'Confessions of a Shopaholic'
(Isla Fisher, Leslie Bibb, et al / DVD / PG / 2009 / Touchstone Pictures)
Overview: Becky's desperate for a job writing for a high-fashion magazine in glamorous New York. She gets her stilettos in the door writing a personal finance column at a sister publication. Much to her surprise, her column, The Girl In The Green Scarf, becomes a hit, and she falls head over high heels for her handsome, overworked boss (Hugh Dancy). But Becky has a secret that leads to some hilarious high jinks that could unravel it all.
DVD Verdict: If you go to the movie expecting something resembling the book, you will be disappointed. The book is about 90% different than the movie and in the book Rebecca was much more believable as just an every day person getting into debt. If I remember correctly in the book Becky got an advance after graduation and just got into the habit of spending until it had grown well past what she had in the bank.
But it was not so bad that she seemed irresponsible. In the book she is a valued reporter at successful savings from the start. And Luke Brandon was just someone she knew as a reporter. Overall a much stronger and independent woman in the book (oh, and it was all set in London!).
Here, um not so much. Her spending is very out of control for no reason and she starts off at a gardening magazine. Since she seems to have no interest in reporting (other than to get to fashion :: SUPER CLICHE':::) and indeed takes a job at successful savings to attempt to get into a fashion magazine, she comes off a bit flighty and selfish.

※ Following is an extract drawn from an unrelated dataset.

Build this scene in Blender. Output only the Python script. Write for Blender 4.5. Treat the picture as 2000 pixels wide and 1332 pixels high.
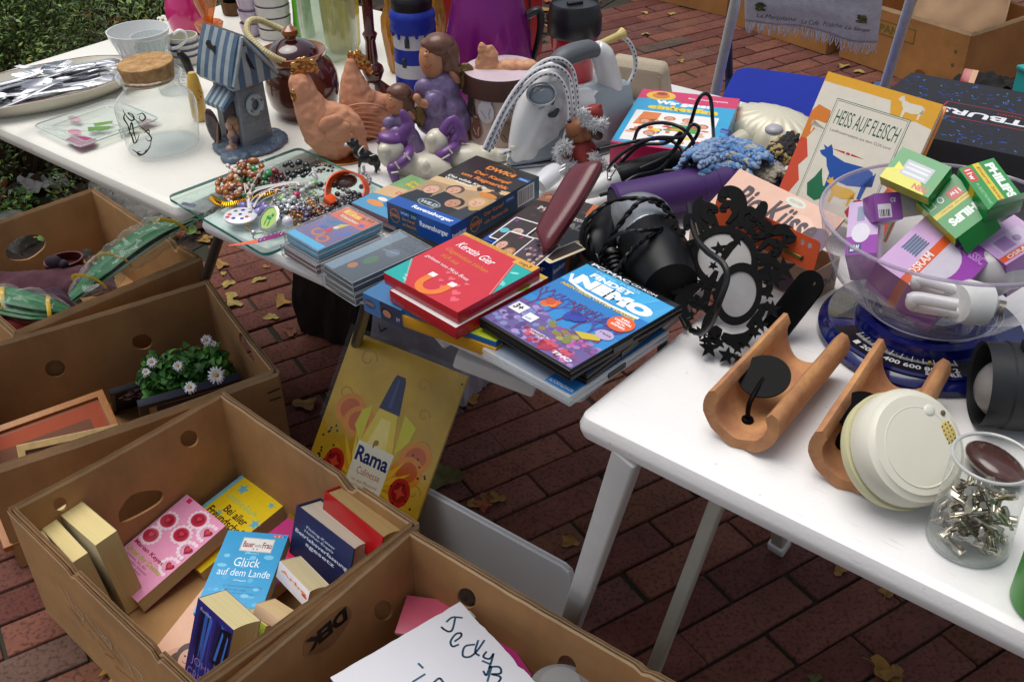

I felt bad for all those serious girls in the waiting room who wanted the job at Sucessful Savings - that went to Becky because she wanted to shop. Fortunately, in the movie, for someone so hapless she gets a charming handsome editor who thinks she is pretty and thinks most of what she does is great.
Of course the movie ends in kind of the "tootsie" live tv moment where Becky is outed as being in big debt (while in the book it is Becky who takes Brandon to task on TV for one of his companys taking advantage of ordinary folks) but in the movie everyone loves her anyway after proving to be a fraud.
I guess the current economic times comes into play in that Becky in the movie is the person we all hate. The person who got the too big for her to pay mortgage even though she knew, or should have, there was no way to pay for it, the person who got into debt and is now declaring bankruptcy ... yet, this movie gives her the dreamy Hugh Dancy as reward. And in the movie, Becky never seems remorseful, yet in the book she really is.
I might have enjoyed this more had I not read the book. To see a strong independent Becky there kind of makes me frustrated that things were so changed here. [SS] This is a Widescreen Presentation (2.35:1) enhanced for 16x9 TVs and comes with the Special Features of:
Deleted Scenes
Bloopers
'Behind The Fashion’ Featurette
Music Video - ‘Stuck With Each Other’
www.DisneyDVD.com
FUN FACTS!
Ed Helms of "The Office" is seen only on videotape in the movie as self-help money management guru Garrett E. Barton.
Sophie Kinsella was on the "Confessions of a Shopaholic" set nearly every day as associate producer, consulting and watching her beloved creation of Rebecca Bloomwood come to life. Not so coincidentally considering the massive international sales of the "Shopaholic" novels, Kinsella was often approached by excited fans on New York, Connecticut and Miami locations as if she were more of a movie star than an author.
The production spent two all-nighters dressing the beautiful atrium of Henri Bendel with a Midsummer Night's Dream themed design, as well as the aviator-themed window displays. They also created window displays for the Hearst Tower with faux stores by Valentino, Anna Sui, Catherine Malandrino and Alberto Ferretti. Excited New Yorkers thought that actual stores had opened on the ground level of the Tower and were sorely disappointed to discover that they were only for the movie.